緩やかな変化には気付きづらい。アスファルトの下に根を張る雑草が、少しずつ成長して、いつしか固いアスファルトを持ち上げ、突き破って出てくることがある。その生命力の強さに感動するが、一方で徐々にゆっくりと進む変化が、到底出来ない、無いと思っていた自分の常識を覆してくる事に恐怖を覚えたりもする。日本は太平洋戦争敗戦後、平和憲法を作り守ってきた。今日本に生活する大半の方は、生まれてこの方、戦争に行ったこともなければ、国が戦争に関わる様な状況も経験したことがない。誰もが知る憲法9条「日本国民は、正義と秩序を基調とする国際平和を誠実に希求し、国権の発動たる戦争と、武力による威嚇又は武力の行使は、国際紛争を解決する手段としては、永久にこれを放棄する。 ② 前項の目的を達するため、陸海空軍その他の戦力は、これを保持しない。国の交戦権は、これを認めない。」。明確に戦争放棄と戦力不保持について書かれている。問題は「としては」の記述の解釈の違い、国際紛争の定義などであると思うが、日本はかつての侵略戦争の反省をふまえて、戦争とその手段を捨てた。よって憲法制定施行以降に他国と交戦した事はない。 今こうした長い間守り続けた憲法を改正しようという動きは勢いづいている。
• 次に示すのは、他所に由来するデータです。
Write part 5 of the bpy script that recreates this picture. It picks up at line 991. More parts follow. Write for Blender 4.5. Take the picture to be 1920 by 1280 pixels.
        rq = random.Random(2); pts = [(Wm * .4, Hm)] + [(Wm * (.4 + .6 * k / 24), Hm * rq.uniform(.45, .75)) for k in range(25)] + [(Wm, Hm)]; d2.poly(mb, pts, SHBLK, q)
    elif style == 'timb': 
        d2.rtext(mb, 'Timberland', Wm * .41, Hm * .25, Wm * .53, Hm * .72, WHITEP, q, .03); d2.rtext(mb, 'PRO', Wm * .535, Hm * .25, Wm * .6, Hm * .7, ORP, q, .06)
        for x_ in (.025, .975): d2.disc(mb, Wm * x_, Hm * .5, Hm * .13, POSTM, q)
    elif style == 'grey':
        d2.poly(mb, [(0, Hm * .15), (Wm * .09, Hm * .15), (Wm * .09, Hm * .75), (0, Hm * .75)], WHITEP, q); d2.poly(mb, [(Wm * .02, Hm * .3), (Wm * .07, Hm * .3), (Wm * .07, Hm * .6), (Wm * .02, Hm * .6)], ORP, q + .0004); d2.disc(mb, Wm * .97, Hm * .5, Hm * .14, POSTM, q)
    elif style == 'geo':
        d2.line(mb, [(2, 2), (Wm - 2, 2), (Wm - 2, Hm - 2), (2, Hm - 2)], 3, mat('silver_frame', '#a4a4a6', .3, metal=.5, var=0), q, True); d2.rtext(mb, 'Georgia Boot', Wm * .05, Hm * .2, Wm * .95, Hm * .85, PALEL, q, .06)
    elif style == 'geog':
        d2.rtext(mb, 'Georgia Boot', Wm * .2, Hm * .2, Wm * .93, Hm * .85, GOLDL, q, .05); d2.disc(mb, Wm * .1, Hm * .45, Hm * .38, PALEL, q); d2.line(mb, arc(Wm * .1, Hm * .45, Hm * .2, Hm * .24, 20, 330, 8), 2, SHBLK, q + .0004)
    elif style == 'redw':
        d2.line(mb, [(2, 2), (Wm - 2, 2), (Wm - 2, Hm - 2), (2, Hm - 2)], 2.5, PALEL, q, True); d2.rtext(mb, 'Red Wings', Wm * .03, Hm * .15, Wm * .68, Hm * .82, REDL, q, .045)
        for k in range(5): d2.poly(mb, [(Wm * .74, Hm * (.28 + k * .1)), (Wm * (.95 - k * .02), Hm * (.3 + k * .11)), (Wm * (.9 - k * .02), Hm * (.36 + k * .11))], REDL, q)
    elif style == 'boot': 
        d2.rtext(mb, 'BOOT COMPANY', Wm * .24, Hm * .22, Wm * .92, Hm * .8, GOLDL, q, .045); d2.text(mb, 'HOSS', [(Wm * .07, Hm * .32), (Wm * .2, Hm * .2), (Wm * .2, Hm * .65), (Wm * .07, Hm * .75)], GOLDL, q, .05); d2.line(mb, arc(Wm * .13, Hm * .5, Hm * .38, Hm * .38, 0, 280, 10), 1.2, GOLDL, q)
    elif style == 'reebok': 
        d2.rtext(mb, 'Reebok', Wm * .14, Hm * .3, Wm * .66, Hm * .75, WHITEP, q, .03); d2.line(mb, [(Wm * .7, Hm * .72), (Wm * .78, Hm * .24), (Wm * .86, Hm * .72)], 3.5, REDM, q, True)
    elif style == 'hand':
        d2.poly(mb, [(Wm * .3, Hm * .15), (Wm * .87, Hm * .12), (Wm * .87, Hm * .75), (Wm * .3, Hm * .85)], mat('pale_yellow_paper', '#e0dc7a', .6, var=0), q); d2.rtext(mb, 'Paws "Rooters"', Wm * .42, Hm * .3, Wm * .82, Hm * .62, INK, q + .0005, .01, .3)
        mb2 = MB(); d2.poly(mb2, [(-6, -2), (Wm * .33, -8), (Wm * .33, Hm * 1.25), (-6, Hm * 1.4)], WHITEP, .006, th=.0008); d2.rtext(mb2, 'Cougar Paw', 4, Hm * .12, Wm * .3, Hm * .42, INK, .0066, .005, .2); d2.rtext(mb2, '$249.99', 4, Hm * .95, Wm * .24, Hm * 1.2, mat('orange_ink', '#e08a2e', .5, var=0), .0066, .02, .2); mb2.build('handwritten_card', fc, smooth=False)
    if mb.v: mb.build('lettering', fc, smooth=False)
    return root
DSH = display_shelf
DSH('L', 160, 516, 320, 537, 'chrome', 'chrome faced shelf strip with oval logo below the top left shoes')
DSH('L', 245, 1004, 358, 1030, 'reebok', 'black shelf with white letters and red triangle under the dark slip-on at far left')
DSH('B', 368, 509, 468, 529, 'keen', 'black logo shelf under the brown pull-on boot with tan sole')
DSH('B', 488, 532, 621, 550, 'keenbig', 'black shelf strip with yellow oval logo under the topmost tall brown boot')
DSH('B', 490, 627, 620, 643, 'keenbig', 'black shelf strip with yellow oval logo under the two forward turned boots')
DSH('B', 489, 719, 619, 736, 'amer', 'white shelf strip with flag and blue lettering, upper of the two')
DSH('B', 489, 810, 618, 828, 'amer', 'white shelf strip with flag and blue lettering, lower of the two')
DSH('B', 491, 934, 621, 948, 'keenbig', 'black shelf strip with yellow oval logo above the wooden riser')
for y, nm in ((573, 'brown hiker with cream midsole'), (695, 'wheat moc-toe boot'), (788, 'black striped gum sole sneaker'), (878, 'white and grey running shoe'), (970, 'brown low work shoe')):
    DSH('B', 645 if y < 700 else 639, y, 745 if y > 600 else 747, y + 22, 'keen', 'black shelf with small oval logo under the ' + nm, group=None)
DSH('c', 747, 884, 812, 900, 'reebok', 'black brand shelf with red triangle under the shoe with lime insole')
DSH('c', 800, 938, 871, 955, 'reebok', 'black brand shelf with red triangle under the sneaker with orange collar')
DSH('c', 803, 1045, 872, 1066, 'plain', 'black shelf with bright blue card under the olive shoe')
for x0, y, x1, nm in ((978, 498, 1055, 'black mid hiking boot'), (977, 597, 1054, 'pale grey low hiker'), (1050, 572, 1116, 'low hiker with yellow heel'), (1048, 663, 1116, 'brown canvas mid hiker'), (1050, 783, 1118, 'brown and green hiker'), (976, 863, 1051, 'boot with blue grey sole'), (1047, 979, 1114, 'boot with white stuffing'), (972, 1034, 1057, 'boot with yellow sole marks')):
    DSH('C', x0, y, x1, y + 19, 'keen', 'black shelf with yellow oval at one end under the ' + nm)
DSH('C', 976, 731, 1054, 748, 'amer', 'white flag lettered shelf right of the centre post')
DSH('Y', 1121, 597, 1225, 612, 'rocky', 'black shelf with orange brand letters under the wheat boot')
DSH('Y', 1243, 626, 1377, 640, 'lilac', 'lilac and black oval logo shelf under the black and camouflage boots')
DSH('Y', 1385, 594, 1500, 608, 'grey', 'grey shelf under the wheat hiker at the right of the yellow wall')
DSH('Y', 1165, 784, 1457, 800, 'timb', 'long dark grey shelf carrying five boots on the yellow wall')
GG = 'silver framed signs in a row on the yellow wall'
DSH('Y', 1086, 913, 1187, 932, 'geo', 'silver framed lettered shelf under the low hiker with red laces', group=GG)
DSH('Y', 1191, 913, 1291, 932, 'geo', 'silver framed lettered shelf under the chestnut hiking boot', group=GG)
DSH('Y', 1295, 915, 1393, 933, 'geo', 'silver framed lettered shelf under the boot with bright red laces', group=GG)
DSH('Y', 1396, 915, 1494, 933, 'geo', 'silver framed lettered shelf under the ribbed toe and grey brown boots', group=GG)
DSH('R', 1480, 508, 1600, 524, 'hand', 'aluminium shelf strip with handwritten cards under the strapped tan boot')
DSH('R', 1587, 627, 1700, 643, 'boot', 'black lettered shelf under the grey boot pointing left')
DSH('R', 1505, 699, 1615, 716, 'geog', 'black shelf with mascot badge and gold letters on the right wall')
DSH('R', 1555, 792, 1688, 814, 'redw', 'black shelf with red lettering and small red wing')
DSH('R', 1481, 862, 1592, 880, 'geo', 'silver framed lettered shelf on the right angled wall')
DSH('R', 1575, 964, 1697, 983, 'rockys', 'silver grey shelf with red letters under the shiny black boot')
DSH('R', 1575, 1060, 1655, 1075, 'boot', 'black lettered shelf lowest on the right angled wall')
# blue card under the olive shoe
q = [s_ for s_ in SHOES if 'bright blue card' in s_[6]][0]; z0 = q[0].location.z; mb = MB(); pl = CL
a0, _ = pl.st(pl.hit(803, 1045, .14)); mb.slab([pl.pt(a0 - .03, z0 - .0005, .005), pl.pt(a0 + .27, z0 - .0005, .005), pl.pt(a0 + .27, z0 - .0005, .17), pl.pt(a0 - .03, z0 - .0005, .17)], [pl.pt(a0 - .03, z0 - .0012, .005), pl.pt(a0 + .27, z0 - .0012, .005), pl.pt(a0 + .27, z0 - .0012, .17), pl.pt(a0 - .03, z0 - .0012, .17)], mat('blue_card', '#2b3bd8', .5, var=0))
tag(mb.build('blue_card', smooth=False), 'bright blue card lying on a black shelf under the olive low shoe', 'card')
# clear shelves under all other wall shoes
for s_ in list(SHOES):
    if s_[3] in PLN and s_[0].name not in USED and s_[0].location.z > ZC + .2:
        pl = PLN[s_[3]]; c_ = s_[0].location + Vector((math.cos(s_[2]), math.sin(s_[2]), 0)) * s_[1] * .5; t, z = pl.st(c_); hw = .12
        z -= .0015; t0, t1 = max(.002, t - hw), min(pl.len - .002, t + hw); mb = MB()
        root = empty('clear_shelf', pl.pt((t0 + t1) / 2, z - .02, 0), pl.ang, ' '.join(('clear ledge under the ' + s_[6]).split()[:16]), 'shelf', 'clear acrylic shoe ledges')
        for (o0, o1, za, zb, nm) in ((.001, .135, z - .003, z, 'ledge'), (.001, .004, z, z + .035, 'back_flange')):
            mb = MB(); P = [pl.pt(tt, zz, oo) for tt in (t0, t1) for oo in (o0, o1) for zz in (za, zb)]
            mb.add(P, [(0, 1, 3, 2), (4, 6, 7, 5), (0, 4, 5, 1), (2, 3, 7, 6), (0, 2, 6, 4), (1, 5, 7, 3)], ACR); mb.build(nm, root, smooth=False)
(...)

それも、戦争に行ったことがなく体験していない世代が中心だ。 本書は戦争当時東京大学在学中で、学生は戦争に参加せず勉強に集中すると決めていた政府が、その方針を変更し、結果、学徒出陣にて戦地へ赴く事となった筆者が、9条改定の動きに警鐘を鳴らす内容となっている。筆者は震洋(250〜300kgの爆薬を積載し、耐水性ベニア板 で造られたボート。敵艦に体当たりさせる特攻兵器)部隊に配属され、出撃前に終戦を迎えたものの、一度は生を捨て、国のために死を覚悟した経験を持つ。小泉首相靖国参拝、個人情報保護の名の下に実質的に報道関係者への規制となる法制度の施行、安倍政権時代に最高潮に勢いづいた改憲議論。様々な変化が少しずつ各所で発生している。 国家百年の大計とはよく言われるが、国を治めるような大きな政治をやりたいなら、先を見据え百年スパンで考えよという意味で捉えられると共に、そこには教育の重要性も強く意識されている。民主主義国家で政治を円滑に進めるには、国の方向性に賛同できる様な国民を大量に育て上げれば良いわけで、それを小学校教育の中から開始できれば、太平洋戦争時の様な愛国心に溢れた軍国少年の様な子供達を大量に世に送り出せる。教科書問題などが諸外国から厳しい目で見られるのはその為である(実際に中国、北朝鮮をはじめとする諸外国の教科書たるや、日本の軍国主義教育をとても避難できる様なものでは無く、かなり好き勝手言っている様ではあるが)。 教育や宗教で精神的に統制された集団は恐れを知らない。近年の新興宗教勢力によるテロ事件などは正にそうした精神状態を作り上げた結果の恐ろしさをよく表している。 長い年月をかけて、徐々に考え方・常識を変え、玉虫色に解釈できる様に制度を変え、自衛の強化の名の下に実力部隊を最新化・増強し、国際協力のベールを被せて実行する。この流れに徐々に巻き込まれているという自覚が国民全体何%の人が持ち合わせているだろうか。私も勿論全てを否定する訳では無く、平和を軸に現代の国際情勢、技術進歩の元であるべき姿に改善していく必要性は感じる。だがしかし、その根本的な精神的支柱を安易に変える事は許されない。憲法9条は過去に死を覚悟して国を守ろうとした先人達の知恵の結晶であり、2度と国民を戦禍に晒さないと強く誓った日本国民自身が作り上げたものである。国民全員が十分その事を考えなければ、我が国も小さな変化の流れに抗えない。